# What the task asks
Produce an exact copy of all the data below, dropping every image.
--- begin Recorded information ---
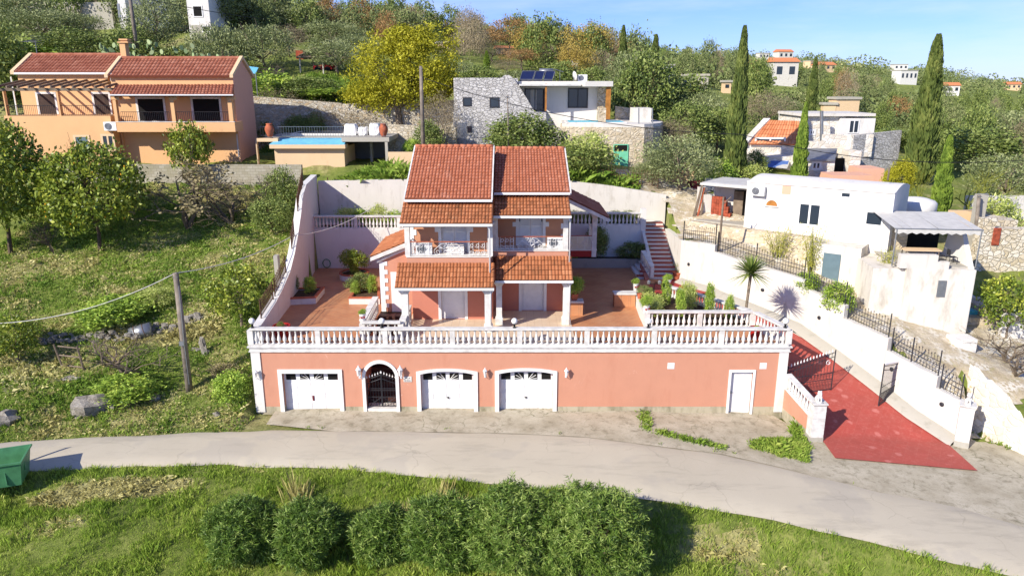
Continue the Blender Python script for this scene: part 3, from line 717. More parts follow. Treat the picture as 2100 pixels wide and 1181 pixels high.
for (a, b, zt, rise) in frames:
    n = 14
    if rise: top_o = arch(a, b, zt - rise * .75, rise, n); top_i = arch(a + fw, b - fw, zt - fw - rise * .3, rise, n)
    else: top_o = [(a, zt), (b, zt)]; top_i = [(a + fw, zt - fw), (b - fw, zt - fw)]
    m = MB(FW); m.ring([(a, ZB - .1)] + top_o + [(b, ZB - .1)], [(a + fw, ZB - .1)] + top_i + [(b - fw, ZB - .1)], -.07, .05); m.build('door_surround', M['trim'], pod)
    # sectional door
    x0, x1 = a + fw, b - fw; z0, z1 = ZB + .02, zt - fw + .1; W_ = x1 - x0; Hh = zt - fw - .07 - z0
    m = MB(FW); m.box(x0, x1, .26, .3, z0, z1)
    wz = z0 + Hh * .79; ph = Hh * .79 / 3
    for r in range(3):
        for c in range(4):
            cx_ = x0 + W_ * (c + .5) / 4; cz = z0 + ph * (r + .5)
            m.frustum(0, 0, 0, .001, .001, .001, .001, .001) if False else None
            w2, h2 = W_ * .095, ph * .3
            o_ = [(cx_ - w2, cz - h2), (cx_ + w2, cz - h2), (cx_ + w2, cz + h2), (cx_ - w2, cz + h2), (cx_ - w2, cz - h2)]
            i_ = [(p[0] * .0 + cx_ + (p[0] - cx_) * .82, cz + (p[1] - cz) * .72) for p in o_]
            m.ring(o_, i_, .245, .262); m.box(cx_ - w2 * .8, cx_ + w2 * .8, .25, .262, cz - h2 * .7, cz + h2 * .7)
        m.box(x0, x1, .252, .262, z0 + ph * (r + 1) - .012, z0 + ph * (r + 1) + .004)
    d_ = m.build('garage_door', M['trim'], pod)
    for c in range(4):
        cx_ = x0 + W_ * (c + .5) / 4; w2 = W_ * .085; za, zb_ = wz + .05, z0 + Hh - .03
        m = MB(FW); m.box(cx_ - w2, cx_ + w2, .236, .26, za, zb_); m.build('window', M['dark'], d_)
        if c in (1, 2):
            sx = cx_ + w2 if c == 1 else cx_ - w2; m = MB(FW); sg = -1 if c == 1 else 1
            for a_ in (8, 30, 52): 
                tx = math.cos(R(a_)) * w2 * 2; tz = math.sin(R(a_)) * w2 * 2; k = min(1, (zb_ - za) / max(tz, .01)); m.tube([(sx, .232, za), (sx + sg * tx * k, .232, za + tz * k)], .014, 4)
            m.build('sunburst_bar', M['trim'], d_)
    m = MB(FW); hx = x0 + W_ * .5
    if rise == 0: m.box(hx - .04, hx + .04, .22, .246, z0 + ph * 1.0, z0 + ph * 1.5)
    else: m.tube([(hx - .05, .2, z0 + ph * 1.35), (hx + .07, .2, z0 + ph * 1.35)], .018, 5); m.box(hx - .02, hx + .02, .2, .246, z0 + ph * 1.2, z0 + ph * 1.4)
    m.build('handle', M['redbrown'] if rise == 0 else M['metal'], d_)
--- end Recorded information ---
# Result below
Continue the Blender Python script for this scene: part 3, from line 717. More parts follow. Treat the picture as 2100 pixels wide and 1181 pixels high.
for (a, b, zt, rise) in frames:
    n = 14
    if rise: top_o = arch(a, b, zt - rise * .75, rise, n); top_i = arch(a + fw, b - fw, zt - fw - rise * .3, rise, n)
    else: top_o = [(a, zt), (b, zt)]; top_i = [(a + fw, zt - fw), (b - fw, zt - fw)]
    m = MB(FW); m.ring([(a, ZB - .1)] + top_o + [(b, ZB - .1)], [(a + fw, ZB - .1)] + top_i + [(b - fw, ZB - .1)], -.07, .05); m.build('door_surround', M['trim'], pod)
    # sectional door
    x0, x1 = a + fw, b - fw; z0, z1 = ZB + .02, zt - fw + .1; W_ = x1 - x0; Hh = zt - fw - .07 - z0
    m = MB(FW); m.box(x0, x1, .26, .3, z0, z1)
    wz = z0 + Hh * .79; ph = Hh * .79 / 3
    for r in range(3):
        for c in range(4):
            cx_ = x0 + W_ * (c + .5) / 4; cz = z0 + ph * (r + .5)
            m.frustum(0, 0, 0, .001, .001, .001, .001, .001) if False else None
            w2, h2 = W_ * .095, ph * .3
            o_ = [(cx_ - w2, cz - h2), (cx_ + w2, cz - h2), (cx_ + w2, cz + h2), (cx_ - w2, cz + h2), (cx_ - w2, cz - h2)]
            i_ = [(p[0] * .0 + cx_ + (p[0] - cx_) * .82, cz + (p[1] - cz) * .72) for p in o_]
            m.ring(o_, i_, .245, .262); m.box(cx_ - w2 * .8, cx_ + w2 * .8, .25, .262, cz - h2 * .7, cz + h2 * .7)
        m.box(x0, x1, .252, .262, z0 + ph * (r + 1) - .012, z0 + ph * (r + 1) + .004)
    d_ = m.build('garage_door', M['trim'], pod)
    for c in range(4):
        cx_ = x0 + W_ * (c + .5) / 4; w2 = W_ * .085; za, zb_ = wz + .05, z0 + Hh - .03
        m = MB(FW); m.box(cx_ - w2, cx_ + w2, .236, .26, za, zb_); m.build('window', M['dark'], d_)
        if c in (1, 2):
            sx = cx_ + w2 if c == 1 else cx_ - w2; m = MB(FW); sg = -1 if c == 1 else 1
            for a_ in (8, 30, 52): 
                tx = math.cos(R(a_)) * w2 * 2; tz = math.sin(R(a_)) * w2 * 2; k = min(1, (zb_ - za) / max(tz, .01)); m.tube([(sx, .232, za), (sx + sg * tx * k, .232, za + tz * k)], .014, 4)
            m.build('sunburst_bar', M['trim'], d_)
    m = MB(FW); hx = x0 + W_ * .5
    if rise == 0: m.box(hx - .04, hx + .04, .22, .246, z0 + ph * 1.0, z0 + ph * 1.5)
    else: m.tube([(hx - .05, .2, z0 + ph * 1.35), (hx + .07, .2, z0 + ph * 1.35)], .018, 5); m.box(hx - .02, hx + .02, .2, .246, z0 + ph * 1.2, z0 + ph * 1.4)
    m.build('handle', M['redbrown'] if rise == 0 else M['metal'], d_)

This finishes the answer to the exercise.